Cette séquence figure parmi les plus grandes réussites du studio. S’ouvrant sur une représentation divine des tours de Notre-Dame émergeant au-dessus des nuages pour tutoyer le paradis, le plan plonge ensuite sans coupe jusqu’au ras des pavés d’une rue animée de Paris dans laquelle les habitants déversent leur déchets, révélant en fin de course une vue en contre-plongée de la cathédrale, signifiant cette fois le point de vue terrestre et humain, une dichotomie au cœur de l’histoire, Quasimodo étant lui-même perçu comme un monstre issu des enfers et un ange salvateur. La suite de la séquence est à l’avenant : les cadres et l’animation, alliés à une partition et un texte au lyrisme d’une ambition narrative rare, contribuent à poser le ton du récit, d’un sérieux et d’une noirceur que les apartés comiques hors-sujet des gargouilles (la faute à Kirk Wise, plus porté sur le « cartoon » que le drame pur) ne parviendront jamais vraiment à éliminer. Les frères Brizzi réalisent une seconde séquence chantée mettant en scène Frollo en proie à ses démons intérieurs et son désir luxurieux réprimé pour Esmeralda (et bien que Disney ait pris soin de faire de reconvertir Frollo d’archevêque en juge, il n’en conserve pas moins une autorité cléricale). La partition d’Alan Menken (La Petite boutique des horreurs, La Petite sirène, Aladdin, La Belle et la Bête) et Stephen Schwartz (parolier et compositeur de Broadway à qui l’on doit Wicked) extrapolait déjà sur le « Dies Irae » lors de l’ouverture, soutenu par des cloches battant la mesure comme pour célébrer une messe. Pour la chanson « Hellfire » de Frollo, le même thème est repris dans une tonalité lugubre illustrant la dualité du personnage, son dilemme intérieur, entre vertu et instincts inavouables. De grandes figures encagoulées jettent l’opprobre sur le pêcheur alors que le feu dans la cheminée dessine la silhouette d’Esmeralda dansant lascivement ; dans le storyboard des Brizzi elle était nue, mais on ne s’étonnera pas que son anatomie soit cachée dans la version finale, la production anticipant les recommandations de la MPAA (qui ne demandera in fine qu’à atténuer la respiration aux accents lubriques du juge lorsqu’il renifle les cheveux d’Esmeralda) pour échapper à une classification PG (Parental Guidance) plutôt que U (tous publics) qui porterait préjudice à la carrière du film.
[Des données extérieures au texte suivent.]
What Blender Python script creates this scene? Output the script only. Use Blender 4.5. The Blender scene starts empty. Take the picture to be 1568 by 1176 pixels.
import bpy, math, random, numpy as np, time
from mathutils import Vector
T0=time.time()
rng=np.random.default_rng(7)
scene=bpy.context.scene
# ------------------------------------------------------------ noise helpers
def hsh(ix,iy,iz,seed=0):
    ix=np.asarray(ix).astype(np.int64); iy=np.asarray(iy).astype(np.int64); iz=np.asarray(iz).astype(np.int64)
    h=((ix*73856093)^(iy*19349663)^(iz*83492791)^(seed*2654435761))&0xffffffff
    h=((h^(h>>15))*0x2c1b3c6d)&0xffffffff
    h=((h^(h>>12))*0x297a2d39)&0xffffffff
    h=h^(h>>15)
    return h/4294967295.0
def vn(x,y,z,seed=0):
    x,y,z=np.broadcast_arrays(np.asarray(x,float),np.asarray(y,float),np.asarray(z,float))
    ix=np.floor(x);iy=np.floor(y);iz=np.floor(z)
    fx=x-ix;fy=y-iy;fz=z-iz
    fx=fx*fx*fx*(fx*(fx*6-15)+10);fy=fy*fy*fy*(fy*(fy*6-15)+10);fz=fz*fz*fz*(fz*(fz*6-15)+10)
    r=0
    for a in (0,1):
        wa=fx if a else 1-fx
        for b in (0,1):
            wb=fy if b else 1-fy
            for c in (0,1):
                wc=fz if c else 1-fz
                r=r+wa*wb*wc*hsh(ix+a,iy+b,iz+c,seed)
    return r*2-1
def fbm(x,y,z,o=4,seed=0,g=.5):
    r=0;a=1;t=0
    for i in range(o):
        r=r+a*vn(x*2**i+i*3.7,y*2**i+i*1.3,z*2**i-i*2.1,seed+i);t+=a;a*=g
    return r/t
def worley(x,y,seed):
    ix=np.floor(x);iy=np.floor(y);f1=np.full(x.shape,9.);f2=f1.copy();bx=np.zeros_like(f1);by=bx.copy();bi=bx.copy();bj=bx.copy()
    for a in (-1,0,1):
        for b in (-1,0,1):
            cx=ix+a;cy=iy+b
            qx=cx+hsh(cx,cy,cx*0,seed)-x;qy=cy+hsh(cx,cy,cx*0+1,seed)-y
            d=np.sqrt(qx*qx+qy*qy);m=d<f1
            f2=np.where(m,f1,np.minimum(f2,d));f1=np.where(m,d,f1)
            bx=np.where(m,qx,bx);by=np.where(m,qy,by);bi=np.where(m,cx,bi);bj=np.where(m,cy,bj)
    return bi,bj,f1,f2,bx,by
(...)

Il est venu le temps des cathédrales

Bien qu’une production Disney doive toujours se plier à un cahier des charges strict autour des thématiques jugées trop adultes, le choix de Demi Moore pour prêter sa voix à la flamboyante brune s’avère des plus évocateurs, car elle venait de tourner Proposition indécente, Harcèlement et Strip-Tease, sorti aussi en 1996, une façon de caractériser le personnage en utilisant des références connues des seuls parents. Si la contribution des frères Brizzi est essentielle, le reste du métrage ne démérite pas. Le Paris historique bénéficie notamment d’un degré de finition remarquable. L’animation est soignée, et l’on notera la qualité du travail de James Baxter (animateur de Belle et Rafiki) sur Quasimodo, dont les proportions ne facilitent pas le dessin sous des angles complexes. Voir par exemple l’excellente tenue de l’animation lors de la séquence « Out There » lorsque le personnage escalade ou glisse le long d’une cathédrale modélisée en 3D permettant d’amples mouvements de caméra. Le numérique viendra aussi renforcer les rangs des figurants lors de la fête des fous – ceux-ci paraissent bien rudimentaires aujourd’hui, mais la gestion de foule suivant une panoplie de mouvements standards annonce déjà le travail de WETA et leur logiciel Massive sur Le Seigneur des Anneaux. Le Bossu de Notre-Dame n’est pas le film d’animation Disney le plus populaire, mais après Pocahontas, il témoigne de l’émancipation artistique de la nouvelle génération d’animateurs en place depuis Basil, détective privé, mettant l’accent sur des histoires plus dramatiques centrées sur des personnages adultes plutôt que les éléments « disneyens » habituels. Une approche qui explique peut-être, en plus de la concurrence des films d’animations numériques Pixar et Dreamworks, le succès déclinant de l’animation traditionnelle. Le duo Trousdale/Wise se reformera une ultime fois pour Atlantide, l’empire perdu, une autre réussite inspirée de l’œuvre d’un autre auteur français, Jules Verne.